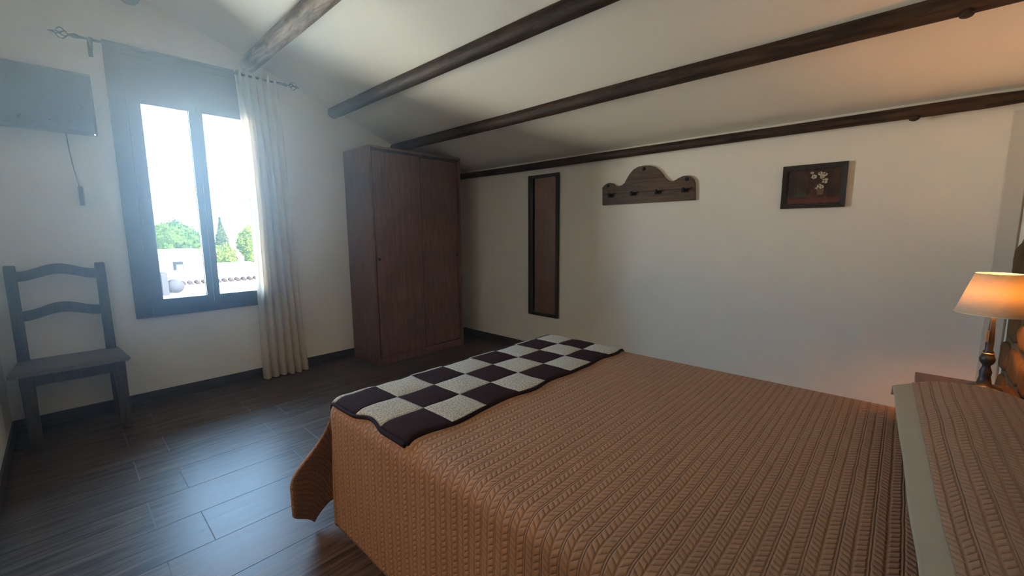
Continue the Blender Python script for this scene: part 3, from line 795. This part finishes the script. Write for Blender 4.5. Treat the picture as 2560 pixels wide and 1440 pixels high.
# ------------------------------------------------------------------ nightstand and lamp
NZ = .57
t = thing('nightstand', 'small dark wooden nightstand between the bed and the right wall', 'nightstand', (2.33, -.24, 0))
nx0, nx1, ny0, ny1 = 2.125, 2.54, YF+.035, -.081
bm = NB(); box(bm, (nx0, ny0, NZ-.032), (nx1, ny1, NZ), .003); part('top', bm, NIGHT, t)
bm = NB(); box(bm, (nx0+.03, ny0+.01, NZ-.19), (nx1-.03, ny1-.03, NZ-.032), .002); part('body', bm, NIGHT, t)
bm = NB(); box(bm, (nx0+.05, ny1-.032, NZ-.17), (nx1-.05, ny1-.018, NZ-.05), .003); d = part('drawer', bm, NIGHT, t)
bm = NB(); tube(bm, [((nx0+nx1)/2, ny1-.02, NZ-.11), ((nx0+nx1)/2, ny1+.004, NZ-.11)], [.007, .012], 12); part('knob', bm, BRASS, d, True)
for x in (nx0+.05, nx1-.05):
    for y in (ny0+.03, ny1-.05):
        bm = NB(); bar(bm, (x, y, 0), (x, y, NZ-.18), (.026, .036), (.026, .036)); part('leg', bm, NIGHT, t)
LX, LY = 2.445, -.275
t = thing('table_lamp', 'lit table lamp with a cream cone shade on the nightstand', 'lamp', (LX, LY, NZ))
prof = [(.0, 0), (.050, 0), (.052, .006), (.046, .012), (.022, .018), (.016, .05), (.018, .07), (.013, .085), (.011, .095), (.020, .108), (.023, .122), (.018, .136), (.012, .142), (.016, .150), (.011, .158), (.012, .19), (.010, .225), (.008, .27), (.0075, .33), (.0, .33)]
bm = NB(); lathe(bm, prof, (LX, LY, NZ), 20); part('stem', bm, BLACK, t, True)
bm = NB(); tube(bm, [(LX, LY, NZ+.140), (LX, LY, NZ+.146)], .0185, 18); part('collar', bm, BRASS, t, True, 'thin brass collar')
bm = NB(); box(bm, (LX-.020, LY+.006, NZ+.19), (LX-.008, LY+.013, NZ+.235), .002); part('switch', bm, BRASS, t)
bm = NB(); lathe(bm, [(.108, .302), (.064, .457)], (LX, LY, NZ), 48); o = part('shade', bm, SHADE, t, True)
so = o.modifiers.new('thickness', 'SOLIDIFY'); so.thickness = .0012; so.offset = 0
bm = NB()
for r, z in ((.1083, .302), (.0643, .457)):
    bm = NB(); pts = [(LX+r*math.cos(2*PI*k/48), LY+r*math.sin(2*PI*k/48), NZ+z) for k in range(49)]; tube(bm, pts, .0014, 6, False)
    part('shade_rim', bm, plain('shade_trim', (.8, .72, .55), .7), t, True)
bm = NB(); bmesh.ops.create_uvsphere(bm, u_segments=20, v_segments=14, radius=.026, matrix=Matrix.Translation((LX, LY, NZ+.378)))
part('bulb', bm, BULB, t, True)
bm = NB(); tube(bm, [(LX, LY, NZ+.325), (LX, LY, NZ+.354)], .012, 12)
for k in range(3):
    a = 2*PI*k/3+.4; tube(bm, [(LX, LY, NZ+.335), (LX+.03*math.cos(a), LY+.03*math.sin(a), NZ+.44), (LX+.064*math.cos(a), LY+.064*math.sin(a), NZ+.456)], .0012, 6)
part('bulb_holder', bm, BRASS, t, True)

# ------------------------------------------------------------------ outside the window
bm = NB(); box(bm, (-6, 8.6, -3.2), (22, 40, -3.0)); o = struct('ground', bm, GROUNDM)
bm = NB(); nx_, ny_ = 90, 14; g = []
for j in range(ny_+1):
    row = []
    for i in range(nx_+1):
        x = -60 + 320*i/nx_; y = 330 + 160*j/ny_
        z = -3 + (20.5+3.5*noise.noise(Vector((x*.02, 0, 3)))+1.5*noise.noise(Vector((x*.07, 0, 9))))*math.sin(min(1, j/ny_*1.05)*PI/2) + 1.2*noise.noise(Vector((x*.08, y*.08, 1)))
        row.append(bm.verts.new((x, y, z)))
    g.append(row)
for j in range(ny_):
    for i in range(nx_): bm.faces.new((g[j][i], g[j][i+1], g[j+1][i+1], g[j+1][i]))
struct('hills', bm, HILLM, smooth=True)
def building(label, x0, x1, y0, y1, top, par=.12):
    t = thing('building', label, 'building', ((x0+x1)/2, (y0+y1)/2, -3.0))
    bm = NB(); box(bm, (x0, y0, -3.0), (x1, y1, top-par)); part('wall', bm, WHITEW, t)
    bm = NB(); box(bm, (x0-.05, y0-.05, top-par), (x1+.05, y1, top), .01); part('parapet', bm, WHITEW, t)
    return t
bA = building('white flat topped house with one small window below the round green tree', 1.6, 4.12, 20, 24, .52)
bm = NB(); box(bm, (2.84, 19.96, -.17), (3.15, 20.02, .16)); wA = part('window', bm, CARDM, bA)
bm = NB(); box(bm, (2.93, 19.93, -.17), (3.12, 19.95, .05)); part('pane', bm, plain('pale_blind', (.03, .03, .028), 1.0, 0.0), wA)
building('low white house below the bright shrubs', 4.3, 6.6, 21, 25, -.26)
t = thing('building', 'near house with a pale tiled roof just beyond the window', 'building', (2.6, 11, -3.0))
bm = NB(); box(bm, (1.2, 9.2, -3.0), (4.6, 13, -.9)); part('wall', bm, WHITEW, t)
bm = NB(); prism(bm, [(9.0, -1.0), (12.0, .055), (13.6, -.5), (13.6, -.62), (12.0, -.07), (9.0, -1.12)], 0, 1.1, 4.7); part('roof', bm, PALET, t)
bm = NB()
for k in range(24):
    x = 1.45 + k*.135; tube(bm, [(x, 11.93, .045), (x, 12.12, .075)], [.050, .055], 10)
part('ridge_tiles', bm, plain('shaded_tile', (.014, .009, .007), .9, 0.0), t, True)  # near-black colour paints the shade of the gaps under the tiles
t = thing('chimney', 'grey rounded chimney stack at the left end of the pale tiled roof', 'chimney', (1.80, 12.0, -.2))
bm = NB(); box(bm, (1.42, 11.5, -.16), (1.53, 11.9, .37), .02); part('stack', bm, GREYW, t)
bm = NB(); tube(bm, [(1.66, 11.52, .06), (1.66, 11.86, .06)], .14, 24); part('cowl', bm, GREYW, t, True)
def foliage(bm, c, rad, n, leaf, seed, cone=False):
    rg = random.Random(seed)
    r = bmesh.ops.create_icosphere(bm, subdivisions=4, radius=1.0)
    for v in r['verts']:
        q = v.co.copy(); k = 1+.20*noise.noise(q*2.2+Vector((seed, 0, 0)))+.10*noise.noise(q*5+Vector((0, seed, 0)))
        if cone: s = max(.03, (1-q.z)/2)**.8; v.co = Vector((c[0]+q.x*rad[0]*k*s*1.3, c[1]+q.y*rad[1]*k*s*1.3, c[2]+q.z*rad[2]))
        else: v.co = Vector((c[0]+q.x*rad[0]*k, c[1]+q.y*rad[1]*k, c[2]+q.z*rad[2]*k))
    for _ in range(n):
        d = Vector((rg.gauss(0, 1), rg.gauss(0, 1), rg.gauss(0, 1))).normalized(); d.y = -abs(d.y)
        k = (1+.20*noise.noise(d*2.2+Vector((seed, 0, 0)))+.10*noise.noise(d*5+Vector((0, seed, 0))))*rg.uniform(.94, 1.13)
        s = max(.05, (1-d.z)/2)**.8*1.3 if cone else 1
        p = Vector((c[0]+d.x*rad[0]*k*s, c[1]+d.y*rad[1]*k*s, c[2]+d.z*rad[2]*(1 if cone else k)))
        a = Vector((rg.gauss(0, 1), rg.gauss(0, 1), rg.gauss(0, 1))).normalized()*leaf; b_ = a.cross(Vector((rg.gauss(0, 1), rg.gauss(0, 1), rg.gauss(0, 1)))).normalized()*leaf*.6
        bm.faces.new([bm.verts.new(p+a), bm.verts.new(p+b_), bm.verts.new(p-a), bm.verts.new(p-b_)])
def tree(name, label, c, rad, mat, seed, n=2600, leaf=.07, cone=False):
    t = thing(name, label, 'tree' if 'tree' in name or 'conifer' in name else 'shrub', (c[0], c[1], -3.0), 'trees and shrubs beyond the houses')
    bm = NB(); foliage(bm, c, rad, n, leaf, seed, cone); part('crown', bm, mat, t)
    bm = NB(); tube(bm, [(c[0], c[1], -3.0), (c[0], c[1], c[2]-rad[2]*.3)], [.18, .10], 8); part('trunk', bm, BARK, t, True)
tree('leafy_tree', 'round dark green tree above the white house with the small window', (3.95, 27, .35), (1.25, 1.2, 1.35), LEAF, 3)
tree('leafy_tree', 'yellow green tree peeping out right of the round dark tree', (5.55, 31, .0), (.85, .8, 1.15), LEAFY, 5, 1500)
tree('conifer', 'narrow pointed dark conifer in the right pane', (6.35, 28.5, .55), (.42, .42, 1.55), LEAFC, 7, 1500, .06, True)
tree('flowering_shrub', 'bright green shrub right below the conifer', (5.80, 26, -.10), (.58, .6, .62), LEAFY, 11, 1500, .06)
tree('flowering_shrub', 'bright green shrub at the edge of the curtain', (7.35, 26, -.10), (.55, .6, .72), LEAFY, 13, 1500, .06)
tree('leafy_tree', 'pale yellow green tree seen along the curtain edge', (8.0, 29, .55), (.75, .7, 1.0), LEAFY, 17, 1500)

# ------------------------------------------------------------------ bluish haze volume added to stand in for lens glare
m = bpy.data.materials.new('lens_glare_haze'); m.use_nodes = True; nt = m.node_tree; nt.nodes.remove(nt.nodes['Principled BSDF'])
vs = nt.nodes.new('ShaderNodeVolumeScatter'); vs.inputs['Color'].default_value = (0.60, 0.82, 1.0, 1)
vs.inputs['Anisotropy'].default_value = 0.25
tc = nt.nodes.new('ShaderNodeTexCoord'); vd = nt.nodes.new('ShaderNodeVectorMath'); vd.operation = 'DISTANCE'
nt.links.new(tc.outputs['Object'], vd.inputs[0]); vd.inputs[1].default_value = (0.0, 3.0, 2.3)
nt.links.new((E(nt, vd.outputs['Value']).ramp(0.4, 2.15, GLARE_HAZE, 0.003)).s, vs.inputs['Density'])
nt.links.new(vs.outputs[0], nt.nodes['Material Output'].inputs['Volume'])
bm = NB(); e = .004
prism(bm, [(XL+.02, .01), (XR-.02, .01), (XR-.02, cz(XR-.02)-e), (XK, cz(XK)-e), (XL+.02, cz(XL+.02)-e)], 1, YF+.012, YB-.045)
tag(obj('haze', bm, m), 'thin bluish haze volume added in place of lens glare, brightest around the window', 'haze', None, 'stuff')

--------------------

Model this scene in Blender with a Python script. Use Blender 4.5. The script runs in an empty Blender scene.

--------------------

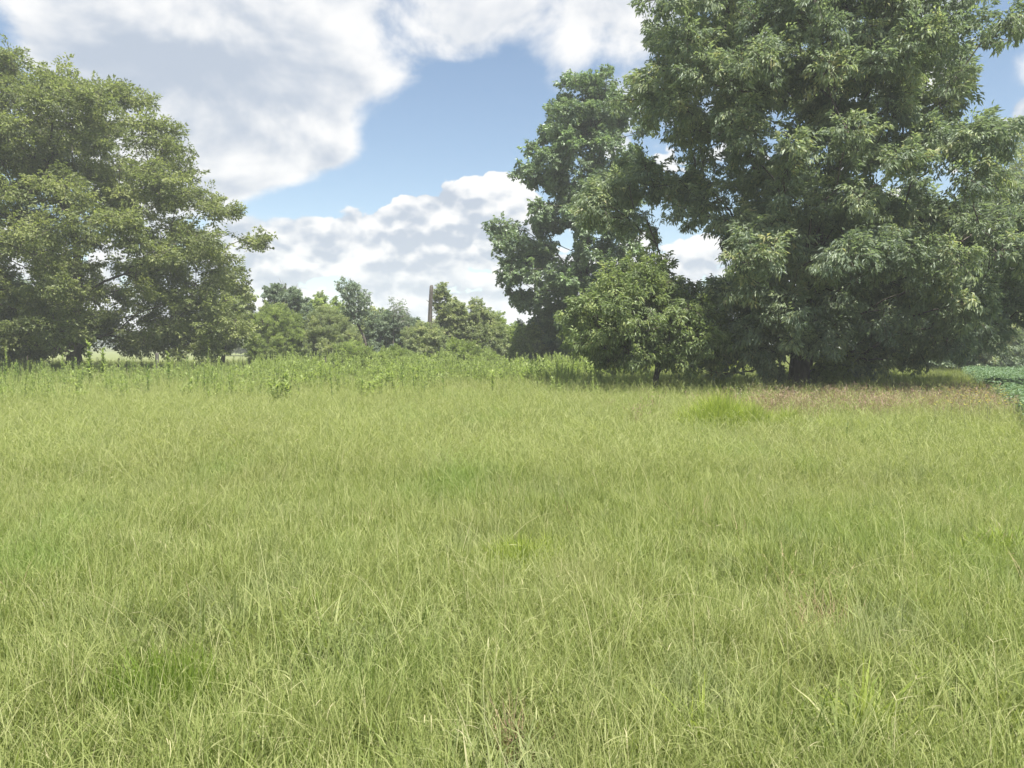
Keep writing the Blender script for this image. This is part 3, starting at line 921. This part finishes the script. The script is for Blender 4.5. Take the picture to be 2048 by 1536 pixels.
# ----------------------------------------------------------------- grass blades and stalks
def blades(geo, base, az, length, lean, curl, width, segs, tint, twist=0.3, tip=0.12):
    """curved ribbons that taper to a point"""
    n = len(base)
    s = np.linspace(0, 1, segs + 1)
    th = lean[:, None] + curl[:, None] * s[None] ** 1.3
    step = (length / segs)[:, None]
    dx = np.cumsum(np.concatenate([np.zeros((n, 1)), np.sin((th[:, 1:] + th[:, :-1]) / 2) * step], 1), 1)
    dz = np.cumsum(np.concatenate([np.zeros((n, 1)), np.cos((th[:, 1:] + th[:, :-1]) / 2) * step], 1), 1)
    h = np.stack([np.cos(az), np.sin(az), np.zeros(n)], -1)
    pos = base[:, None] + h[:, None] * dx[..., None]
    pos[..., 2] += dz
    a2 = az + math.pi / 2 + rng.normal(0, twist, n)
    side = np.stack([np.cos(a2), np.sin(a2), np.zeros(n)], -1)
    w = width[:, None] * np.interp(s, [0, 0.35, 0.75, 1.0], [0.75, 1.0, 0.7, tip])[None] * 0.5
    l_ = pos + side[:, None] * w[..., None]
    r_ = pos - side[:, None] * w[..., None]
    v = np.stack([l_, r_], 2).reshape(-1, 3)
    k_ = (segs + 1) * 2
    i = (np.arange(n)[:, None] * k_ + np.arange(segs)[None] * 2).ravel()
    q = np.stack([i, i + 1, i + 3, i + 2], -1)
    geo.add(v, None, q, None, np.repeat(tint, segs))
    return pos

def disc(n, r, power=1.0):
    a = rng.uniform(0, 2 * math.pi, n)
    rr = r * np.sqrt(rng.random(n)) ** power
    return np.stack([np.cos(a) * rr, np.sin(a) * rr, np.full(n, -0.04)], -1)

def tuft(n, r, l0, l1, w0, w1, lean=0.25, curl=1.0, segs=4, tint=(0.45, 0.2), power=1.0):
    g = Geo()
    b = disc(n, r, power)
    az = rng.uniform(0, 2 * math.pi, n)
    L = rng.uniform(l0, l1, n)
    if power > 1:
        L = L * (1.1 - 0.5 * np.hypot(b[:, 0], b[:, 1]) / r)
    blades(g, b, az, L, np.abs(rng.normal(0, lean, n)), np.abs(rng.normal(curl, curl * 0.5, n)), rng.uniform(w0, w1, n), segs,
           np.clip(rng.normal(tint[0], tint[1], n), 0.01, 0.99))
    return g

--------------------

◆ THE EXERCISE: Among the lines of the material, find those that hold the word "scene" and copy them.

◆ FINAL ANSWER:
Continue the Blender Python script for this scene: part 3, from line 795. This part finishes the script. Write for Blender 4.5. Treat the picture as 2560 pixels wide and 1440 pixels high.
Model this scene in Blender with a Python script. Use Blender 4.5. The script runs in an empty Blender scene.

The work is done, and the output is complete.